In April, Michelle Dorrance’s tap troupe Dorrance Dance from New York brings SOUNDspace to the Vancouver Playhouse. Expect dynamic new adventures in a truly American art form, with articulate feet that slide in socks, clack away in shoes and sometimes barefoot it altogether.

Pop star inspiration

The Toronto poet, dancer and choreographer Aisha Sasha John is interested in the expressive possibilities of Black community. In the summer of 2015, she “fell asleep to a question” that was answered in the form of a dream: Diana Ross on Broadway in a sea of rose-gold costumed dancers – “a dream of spiritedness and belonging so vivid as to announce itself as instruction, as a call,” she later explained. She presents her resulting duet, Diana Ross Dream, at Vancouver’s Left of Main on March 1 and 2.

In 2006, Ross released a version of the Burt Bacharach/Hal David pop song The Look of Love, which is also the title of a touring program from New York’s Mark Morris Dance Group. At Toronto’s Meridian Hall on Jan. 19, The Look of Love: An Evening of Dance to the Music of Burt Bacharach features original choreography by Morris, with live music arranged for piano, trumpet, bass and drums. Broadway’s Marcy Harriell handles lead vocals.
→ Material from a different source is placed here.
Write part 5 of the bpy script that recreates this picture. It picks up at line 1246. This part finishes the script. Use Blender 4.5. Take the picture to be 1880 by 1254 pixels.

Many complimentary things have been said about the former Police front man Sting, some of which he said himself. But has he received proper credit for his storytelling pop-tune abilities? From London’s Sadler’s Wells Theatre comes Message In A Bottle, a narrative production danced to hits such as Roxanne and Every Breath You Take. It was created by multi-Olivier Award nominee Kate Prince, whose choreography – every move they make, every step they take – will be danced by her own ZooNation company. A story of hope, Message In A Bottle bobs up in Montreal and Toronto in the middle of March.